— start of MATERIAL —

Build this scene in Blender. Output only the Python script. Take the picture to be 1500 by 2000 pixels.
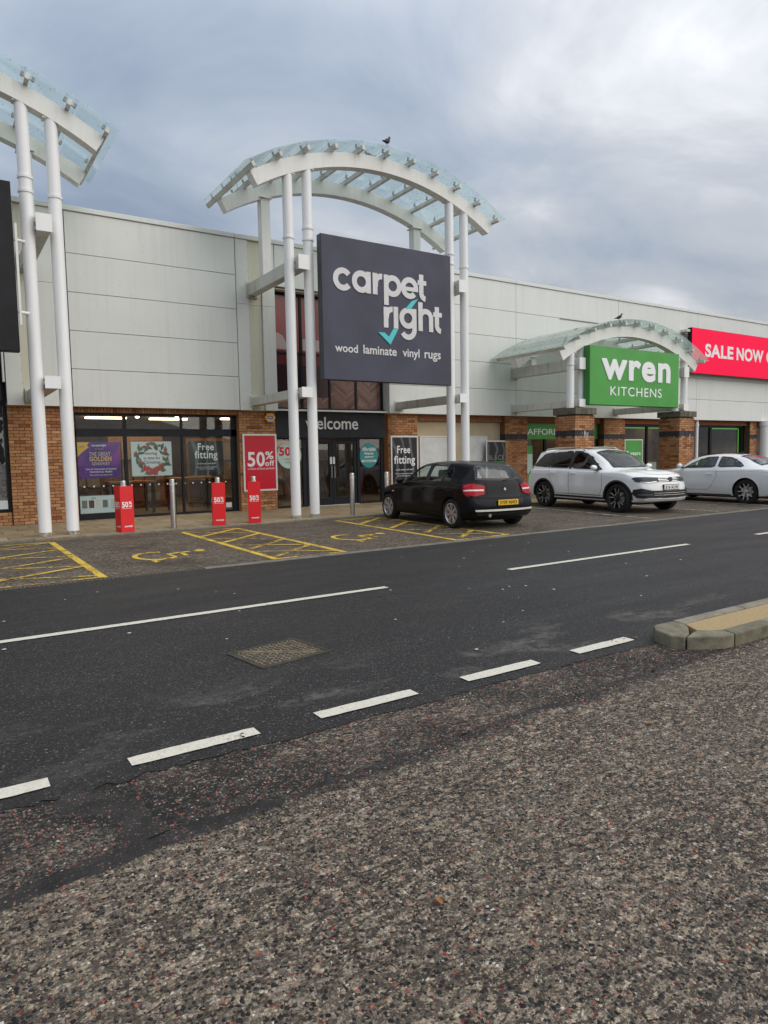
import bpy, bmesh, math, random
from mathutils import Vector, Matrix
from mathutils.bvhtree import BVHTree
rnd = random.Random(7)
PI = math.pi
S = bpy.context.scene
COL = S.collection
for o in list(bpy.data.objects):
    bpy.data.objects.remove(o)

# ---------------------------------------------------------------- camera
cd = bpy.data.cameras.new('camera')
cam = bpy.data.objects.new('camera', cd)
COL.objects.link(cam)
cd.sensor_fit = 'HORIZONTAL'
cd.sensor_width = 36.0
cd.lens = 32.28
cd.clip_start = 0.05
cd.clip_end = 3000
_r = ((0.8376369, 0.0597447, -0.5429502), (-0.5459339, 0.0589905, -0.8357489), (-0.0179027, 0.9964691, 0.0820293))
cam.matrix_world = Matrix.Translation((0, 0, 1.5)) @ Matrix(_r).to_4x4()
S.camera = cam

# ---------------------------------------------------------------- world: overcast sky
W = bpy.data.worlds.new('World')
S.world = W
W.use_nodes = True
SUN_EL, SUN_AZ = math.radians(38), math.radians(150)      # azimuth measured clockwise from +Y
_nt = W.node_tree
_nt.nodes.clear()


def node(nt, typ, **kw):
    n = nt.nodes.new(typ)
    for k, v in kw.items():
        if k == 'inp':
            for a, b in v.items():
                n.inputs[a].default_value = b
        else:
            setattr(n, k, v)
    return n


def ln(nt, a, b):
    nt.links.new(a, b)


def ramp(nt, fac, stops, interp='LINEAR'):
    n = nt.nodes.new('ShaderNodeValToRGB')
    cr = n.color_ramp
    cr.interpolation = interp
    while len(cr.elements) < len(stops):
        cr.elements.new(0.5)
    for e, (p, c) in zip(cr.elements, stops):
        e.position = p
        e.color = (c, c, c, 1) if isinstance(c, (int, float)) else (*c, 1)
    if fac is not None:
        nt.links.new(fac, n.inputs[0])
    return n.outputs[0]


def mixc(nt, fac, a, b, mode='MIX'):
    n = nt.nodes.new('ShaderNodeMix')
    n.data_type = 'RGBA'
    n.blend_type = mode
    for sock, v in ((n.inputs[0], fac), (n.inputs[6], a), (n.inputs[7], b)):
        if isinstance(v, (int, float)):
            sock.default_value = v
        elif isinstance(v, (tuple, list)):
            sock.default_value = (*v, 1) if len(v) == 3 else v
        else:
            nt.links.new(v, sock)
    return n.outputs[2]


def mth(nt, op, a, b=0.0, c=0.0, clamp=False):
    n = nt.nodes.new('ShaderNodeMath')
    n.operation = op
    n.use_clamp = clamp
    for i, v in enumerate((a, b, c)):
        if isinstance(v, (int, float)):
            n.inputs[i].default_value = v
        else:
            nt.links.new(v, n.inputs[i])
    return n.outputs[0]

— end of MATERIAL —

Leave out the pictures and copy the rest of the material above exactly.

Build this scene in Blender. Output only the Python script. Take the picture to be 1500 by 2000 pixels.
import bpy, bmesh, math, random
from mathutils import Vector, Matrix
from mathutils.bvhtree import BVHTree
rnd = random.Random(7)
PI = math.pi
S = bpy.context.scene
COL = S.collection
for o in list(bpy.data.objects):
    bpy.data.objects.remove(o)

# ---------------------------------------------------------------- camera
cd = bpy.data.cameras.new('camera')
cam = bpy.data.objects.new('camera', cd)
COL.objects.link(cam)
cd.sensor_fit = 'HORIZONTAL'
cd.sensor_width = 36.0
cd.lens = 32.28
cd.clip_start = 0.05
cd.clip_end = 3000
_r = ((0.8376369, 0.0597447, -0.5429502), (-0.5459339, 0.0589905, -0.8357489), (-0.0179027, 0.9964691, 0.0820293))
cam.matrix_world = Matrix.Translation((0, 0, 1.5)) @ Matrix(_r).to_4x4()
S.camera = cam

# ---------------------------------------------------------------- world: overcast sky
W = bpy.data.worlds.new('World')
S.world = W
W.use_nodes = True
SUN_EL, SUN_AZ = math.radians(38), math.radians(150)      # azimuth measured clockwise from +Y
_nt = W.node_tree
_nt.nodes.clear()


def node(nt, typ, **kw):
    n = nt.nodes.new(typ)
    for k, v in kw.items():
        if k == 'inp':
            for a, b in v.items():
                n.inputs[a].default_value = b
        else:
            setattr(n, k, v)
    return n


def ln(nt, a, b):
    nt.links.new(a, b)


def ramp(nt, fac, stops, interp='LINEAR'):
    n = nt.nodes.new('ShaderNodeValToRGB')
    cr = n.color_ramp
    cr.interpolation = interp
    while len(cr.elements) < len(stops):
        cr.elements.new(0.5)
    for e, (p, c) in zip(cr.elements, stops):
        e.position = p
        e.color = (c, c, c, 1) if isinstance(c, (int, float)) else (*c, 1)
    if fac is not None:
        nt.links.new(fac, n.inputs[0])
    return n.outputs[0]


def mixc(nt, fac, a, b, mode='MIX'):
    n = nt.nodes.new('ShaderNodeMix')
    n.data_type = 'RGBA'
    n.blend_type = mode
    for sock, v in ((n.inputs[0], fac), (n.inputs[6], a), (n.inputs[7], b)):
        if isinstance(v, (int, float)):
            sock.default_value = v
        elif isinstance(v, (tuple, list)):
            sock.default_value = (*v, 1) if len(v) == 3 else v
        else:
            nt.links.new(v, sock)
    return n.outputs[2]


def mth(nt, op, a, b=0.0, c=0.0, clamp=False):
    n = nt.nodes.new('ShaderNodeMath')
    n.operation = op
    n.use_clamp = clamp
    for i, v in enumerate((a, b, c)):
        if isinstance(v, (int, float)):
            n.inputs[i].default_value = v
        else:
            nt.links.new(v, n.inputs[i])
    return n.outputs[0]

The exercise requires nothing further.